Complaints about the state of the common roll were the major and most common grievance we heard. While some of the other teams – especially those who went to the Highlands – witnessed exceptionally unorthodox voting behaviour, every team heard from many people who wanted to vote but were told their names were not listed. And this was when the common roll was used: in some places – including some of the stations we visited in Lae – it was abandoned. Anyone who lined up was allowed to vote.
At the Kuludagi Polling Station in the Talasea Open electorate in West New Britain – almost hidden in a maze of criss-crossing roads on an enormous palm oil plantation – we caught up with the Talasea Returning Officer who acknowledged the seriousness of the electoral roll problem. He estimated that in Talasea as many as one in four intending voters were being turned away, their names not on the list.
The 2017 electoral roll was developed for the 2007 election, updated first in 2012 and then again this year. The Commonwealth Observer Mission to the 2012 PNG elections reported considerable problems with the roll and recommended 'urgent action' be taken to fix these. Whatever the 'fix' that was attempted, it appears to have made the problem worse; names were obviously culled that should not have been.
The PNG Electoral Commission was never allocated the funds it needed to conduct a thorough updating and revising of the roll. The PNG Government did launch a national identity card registration system in 2014 but, although millions of Kina went into the exercise, fewer than 200,000 people have been registered. And, anyway, there is no legal or administrative rule to allow the sharing of that information with the Electoral Commission.
Alongside the unreliability of the roll are massive issues surrounding the number of voters in each Open electorate.
In Laigap-Porgera Open in the Enga Province in the Highlands, some 129,966 votes were counted, while in Goilala Open in the Central Province (inland from Port Moresby) the number of votes cast was barely one-sixth of that at 21,305.
Under PNG law, Open electorates should be roughly the same size, with a 20% differential allowed. So, having an Open electorate six times the size of another is not only illegal but is at odds with Papua New Guinea’s international undertakings to follow 'best practice' in its commitment to democracy.

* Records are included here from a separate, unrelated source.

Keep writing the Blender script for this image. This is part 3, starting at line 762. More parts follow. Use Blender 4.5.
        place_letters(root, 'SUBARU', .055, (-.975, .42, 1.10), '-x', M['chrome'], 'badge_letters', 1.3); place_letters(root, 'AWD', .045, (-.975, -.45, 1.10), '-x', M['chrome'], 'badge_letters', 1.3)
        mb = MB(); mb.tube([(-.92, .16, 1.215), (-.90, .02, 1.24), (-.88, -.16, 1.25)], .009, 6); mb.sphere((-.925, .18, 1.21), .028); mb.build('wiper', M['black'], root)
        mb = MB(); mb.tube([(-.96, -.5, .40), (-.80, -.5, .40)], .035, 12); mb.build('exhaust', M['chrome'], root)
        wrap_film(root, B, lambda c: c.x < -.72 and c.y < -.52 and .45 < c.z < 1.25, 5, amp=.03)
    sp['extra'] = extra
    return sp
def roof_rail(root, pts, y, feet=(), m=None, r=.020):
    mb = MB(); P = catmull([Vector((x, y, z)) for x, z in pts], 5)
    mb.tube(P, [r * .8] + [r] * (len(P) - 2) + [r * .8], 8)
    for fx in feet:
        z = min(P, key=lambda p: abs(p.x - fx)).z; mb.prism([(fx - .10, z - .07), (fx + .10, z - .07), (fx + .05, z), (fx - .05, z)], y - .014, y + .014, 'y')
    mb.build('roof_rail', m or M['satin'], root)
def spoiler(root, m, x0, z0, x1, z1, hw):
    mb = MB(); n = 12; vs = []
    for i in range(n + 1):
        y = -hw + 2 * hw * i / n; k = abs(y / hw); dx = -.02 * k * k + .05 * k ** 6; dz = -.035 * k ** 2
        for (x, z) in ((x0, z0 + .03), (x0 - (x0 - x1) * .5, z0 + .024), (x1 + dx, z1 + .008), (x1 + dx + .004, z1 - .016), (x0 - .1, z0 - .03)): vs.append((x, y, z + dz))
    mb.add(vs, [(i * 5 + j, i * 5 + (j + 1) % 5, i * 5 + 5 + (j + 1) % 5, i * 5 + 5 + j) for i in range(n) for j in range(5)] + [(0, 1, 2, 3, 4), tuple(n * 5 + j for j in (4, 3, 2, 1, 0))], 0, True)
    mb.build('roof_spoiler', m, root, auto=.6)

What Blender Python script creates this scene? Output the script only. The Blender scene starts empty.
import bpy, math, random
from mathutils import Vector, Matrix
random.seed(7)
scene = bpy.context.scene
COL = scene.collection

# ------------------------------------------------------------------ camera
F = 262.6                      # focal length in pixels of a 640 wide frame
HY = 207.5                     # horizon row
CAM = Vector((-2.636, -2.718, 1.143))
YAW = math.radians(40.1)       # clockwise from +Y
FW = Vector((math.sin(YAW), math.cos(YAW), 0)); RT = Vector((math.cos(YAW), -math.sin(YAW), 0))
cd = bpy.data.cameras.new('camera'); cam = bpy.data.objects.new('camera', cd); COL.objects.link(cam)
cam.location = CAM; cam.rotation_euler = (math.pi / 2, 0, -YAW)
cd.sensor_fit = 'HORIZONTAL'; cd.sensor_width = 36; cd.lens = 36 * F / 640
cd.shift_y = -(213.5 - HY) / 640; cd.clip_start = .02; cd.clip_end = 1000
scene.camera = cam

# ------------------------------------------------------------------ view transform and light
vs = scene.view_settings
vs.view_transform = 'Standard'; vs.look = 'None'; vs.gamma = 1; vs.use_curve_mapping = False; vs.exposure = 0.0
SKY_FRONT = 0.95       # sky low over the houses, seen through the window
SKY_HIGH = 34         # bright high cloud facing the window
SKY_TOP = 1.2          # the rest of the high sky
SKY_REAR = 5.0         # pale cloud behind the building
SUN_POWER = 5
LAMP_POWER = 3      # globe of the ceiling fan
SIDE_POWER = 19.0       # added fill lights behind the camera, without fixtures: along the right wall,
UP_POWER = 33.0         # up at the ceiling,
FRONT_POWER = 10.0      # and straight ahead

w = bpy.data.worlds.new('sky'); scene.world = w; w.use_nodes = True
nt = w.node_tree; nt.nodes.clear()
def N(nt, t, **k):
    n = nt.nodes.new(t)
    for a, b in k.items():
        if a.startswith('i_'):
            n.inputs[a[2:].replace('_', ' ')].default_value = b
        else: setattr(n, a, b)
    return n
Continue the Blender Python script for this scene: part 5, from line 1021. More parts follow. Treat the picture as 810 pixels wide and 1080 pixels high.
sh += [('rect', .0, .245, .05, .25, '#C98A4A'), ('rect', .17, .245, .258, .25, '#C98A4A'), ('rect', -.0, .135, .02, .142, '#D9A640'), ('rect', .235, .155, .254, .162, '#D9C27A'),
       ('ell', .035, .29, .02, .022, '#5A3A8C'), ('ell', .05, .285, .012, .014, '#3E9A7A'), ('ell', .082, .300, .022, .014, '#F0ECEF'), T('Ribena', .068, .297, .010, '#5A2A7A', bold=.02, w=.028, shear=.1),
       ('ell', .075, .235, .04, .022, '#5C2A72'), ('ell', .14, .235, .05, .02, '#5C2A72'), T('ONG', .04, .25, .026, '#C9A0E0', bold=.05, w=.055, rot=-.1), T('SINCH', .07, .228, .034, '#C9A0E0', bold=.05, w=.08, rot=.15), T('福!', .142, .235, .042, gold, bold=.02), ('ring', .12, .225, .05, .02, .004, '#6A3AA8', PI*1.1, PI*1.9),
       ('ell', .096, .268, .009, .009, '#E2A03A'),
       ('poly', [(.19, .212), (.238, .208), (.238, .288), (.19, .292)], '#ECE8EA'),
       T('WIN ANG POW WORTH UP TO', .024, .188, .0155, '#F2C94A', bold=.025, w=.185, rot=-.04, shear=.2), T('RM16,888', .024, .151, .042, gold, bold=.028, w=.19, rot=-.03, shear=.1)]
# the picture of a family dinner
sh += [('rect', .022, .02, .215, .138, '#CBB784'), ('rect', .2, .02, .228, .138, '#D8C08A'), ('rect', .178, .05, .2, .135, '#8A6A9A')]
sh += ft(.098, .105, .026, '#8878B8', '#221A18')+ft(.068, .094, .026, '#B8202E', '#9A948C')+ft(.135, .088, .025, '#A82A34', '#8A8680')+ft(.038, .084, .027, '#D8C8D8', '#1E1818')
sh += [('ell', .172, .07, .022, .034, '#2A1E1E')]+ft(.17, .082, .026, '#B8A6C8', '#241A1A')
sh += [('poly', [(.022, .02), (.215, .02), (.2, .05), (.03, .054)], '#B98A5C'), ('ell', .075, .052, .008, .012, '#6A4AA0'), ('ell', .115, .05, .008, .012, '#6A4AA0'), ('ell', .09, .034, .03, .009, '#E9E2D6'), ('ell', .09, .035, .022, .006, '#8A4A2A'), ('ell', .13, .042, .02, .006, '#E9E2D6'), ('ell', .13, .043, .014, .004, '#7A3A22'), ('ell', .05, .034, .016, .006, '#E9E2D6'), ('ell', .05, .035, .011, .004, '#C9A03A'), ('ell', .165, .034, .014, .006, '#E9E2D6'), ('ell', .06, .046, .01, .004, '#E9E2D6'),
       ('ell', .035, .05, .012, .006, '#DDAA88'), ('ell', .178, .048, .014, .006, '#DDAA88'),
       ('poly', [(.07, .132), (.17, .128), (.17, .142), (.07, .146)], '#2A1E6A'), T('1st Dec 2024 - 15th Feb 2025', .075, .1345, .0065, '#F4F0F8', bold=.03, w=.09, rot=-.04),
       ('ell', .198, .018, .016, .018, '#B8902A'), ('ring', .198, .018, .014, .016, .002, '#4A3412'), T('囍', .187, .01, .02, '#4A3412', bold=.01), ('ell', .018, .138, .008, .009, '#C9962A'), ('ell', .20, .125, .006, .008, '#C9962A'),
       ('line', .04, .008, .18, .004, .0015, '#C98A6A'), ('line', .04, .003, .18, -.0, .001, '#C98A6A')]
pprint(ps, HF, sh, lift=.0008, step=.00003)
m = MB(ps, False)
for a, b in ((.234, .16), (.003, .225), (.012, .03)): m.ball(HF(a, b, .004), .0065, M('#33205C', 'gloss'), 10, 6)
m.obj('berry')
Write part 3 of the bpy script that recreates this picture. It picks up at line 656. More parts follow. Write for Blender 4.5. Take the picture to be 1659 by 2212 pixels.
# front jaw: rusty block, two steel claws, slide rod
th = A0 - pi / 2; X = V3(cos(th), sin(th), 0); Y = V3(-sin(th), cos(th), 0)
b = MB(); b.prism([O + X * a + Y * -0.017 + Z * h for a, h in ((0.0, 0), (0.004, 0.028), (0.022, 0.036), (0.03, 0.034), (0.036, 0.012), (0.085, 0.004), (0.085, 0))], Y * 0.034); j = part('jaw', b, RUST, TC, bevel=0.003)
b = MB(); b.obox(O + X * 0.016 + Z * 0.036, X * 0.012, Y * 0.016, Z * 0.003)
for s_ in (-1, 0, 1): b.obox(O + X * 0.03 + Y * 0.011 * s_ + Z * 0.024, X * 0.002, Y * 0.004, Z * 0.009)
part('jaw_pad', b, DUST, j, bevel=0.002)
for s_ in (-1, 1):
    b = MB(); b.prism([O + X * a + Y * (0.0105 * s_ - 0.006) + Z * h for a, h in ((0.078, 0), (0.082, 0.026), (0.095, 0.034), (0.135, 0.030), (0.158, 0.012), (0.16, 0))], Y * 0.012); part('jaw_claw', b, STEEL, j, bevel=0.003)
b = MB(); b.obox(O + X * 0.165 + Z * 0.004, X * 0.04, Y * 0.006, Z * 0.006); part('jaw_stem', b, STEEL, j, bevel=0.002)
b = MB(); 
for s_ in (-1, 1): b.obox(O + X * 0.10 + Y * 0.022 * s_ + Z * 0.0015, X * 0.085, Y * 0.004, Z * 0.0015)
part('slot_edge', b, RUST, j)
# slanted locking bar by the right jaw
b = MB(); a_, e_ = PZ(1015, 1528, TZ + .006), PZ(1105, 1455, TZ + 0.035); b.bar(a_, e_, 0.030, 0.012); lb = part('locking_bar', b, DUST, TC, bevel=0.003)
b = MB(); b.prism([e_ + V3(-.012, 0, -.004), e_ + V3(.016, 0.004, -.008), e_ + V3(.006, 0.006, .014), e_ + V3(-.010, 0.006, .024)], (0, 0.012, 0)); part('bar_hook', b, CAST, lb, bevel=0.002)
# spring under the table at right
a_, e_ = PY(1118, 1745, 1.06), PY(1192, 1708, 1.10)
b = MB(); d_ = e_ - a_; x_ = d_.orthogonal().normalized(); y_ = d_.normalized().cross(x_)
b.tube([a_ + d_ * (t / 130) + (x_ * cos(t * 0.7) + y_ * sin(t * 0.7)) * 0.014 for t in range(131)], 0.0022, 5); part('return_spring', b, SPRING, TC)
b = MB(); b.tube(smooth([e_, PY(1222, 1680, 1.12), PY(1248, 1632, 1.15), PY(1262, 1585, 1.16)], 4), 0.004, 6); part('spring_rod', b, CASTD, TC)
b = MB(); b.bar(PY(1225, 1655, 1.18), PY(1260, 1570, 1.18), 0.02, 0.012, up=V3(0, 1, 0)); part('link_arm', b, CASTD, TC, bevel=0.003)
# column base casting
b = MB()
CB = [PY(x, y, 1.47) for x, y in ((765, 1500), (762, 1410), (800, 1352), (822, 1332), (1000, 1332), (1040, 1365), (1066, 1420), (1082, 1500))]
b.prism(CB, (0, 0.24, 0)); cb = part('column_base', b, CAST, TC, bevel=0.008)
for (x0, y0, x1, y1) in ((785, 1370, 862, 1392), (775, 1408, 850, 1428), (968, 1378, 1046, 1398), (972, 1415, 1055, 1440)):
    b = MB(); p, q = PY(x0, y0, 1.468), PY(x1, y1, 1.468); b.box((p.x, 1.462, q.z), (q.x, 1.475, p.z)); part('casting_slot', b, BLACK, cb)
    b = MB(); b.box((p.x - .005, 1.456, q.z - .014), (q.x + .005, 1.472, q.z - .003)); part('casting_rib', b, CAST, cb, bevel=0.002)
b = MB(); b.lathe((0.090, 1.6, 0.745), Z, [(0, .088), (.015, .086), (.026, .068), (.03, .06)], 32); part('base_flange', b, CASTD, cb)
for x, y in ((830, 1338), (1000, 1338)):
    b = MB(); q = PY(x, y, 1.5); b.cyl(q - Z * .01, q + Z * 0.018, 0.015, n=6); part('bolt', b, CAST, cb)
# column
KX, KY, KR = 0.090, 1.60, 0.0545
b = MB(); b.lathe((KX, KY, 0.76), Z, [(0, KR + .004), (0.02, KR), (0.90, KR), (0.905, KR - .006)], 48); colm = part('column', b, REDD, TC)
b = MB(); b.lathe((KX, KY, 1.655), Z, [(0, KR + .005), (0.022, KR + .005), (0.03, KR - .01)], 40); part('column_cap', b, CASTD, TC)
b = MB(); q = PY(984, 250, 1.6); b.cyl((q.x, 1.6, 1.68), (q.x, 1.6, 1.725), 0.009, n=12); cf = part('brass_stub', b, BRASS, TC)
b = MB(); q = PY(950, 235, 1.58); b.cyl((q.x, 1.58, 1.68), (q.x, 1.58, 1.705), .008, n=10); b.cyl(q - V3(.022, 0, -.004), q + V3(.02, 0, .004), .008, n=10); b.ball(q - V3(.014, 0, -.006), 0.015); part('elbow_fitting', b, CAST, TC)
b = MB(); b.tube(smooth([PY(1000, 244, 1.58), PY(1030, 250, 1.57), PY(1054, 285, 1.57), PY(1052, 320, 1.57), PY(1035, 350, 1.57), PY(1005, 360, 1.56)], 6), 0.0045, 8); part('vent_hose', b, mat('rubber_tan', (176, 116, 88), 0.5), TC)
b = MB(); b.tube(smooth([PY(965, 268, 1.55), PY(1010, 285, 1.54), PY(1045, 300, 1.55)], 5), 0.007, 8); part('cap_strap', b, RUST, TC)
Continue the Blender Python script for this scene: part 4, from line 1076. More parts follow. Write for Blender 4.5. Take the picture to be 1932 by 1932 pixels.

There have been regular reviews of PNG’s electoral boundaries since Independence, however none have been adopted. This means the 89 Open electorates have the same boundaries now as they did in 1972 – 45 years ago!
The reason for the lack of change is because the Parliament can either 'accept or reject, but not alter' the Boundaries Commission’s recommendations. And Parliament has rejected every report because the majority of Members don’t want changes to areas where they have already spent their funds, or to have to win over new constituents.
Everywhere you turn there are challenges. As already mentioned, the 2017 roll was abandoned altogether in a few of the polling stations we visited. This also happened a lot in the Highlands and so in many Highlands electorates every single ballot paper was used up. In contrast, in the coastal and island provinces, where the roll was followed, quite a few ballot papers were left over when the polling stations closed for the day.
We witnessed demands by scrutineers in one polling station that these leftover ballot papers be burnt because the scrutineers feared they would be filled out in secret and inserted into the ballot boxes before counting.
One of Papua New Guinea’s most debilitating problems is a nationwide lack of trust.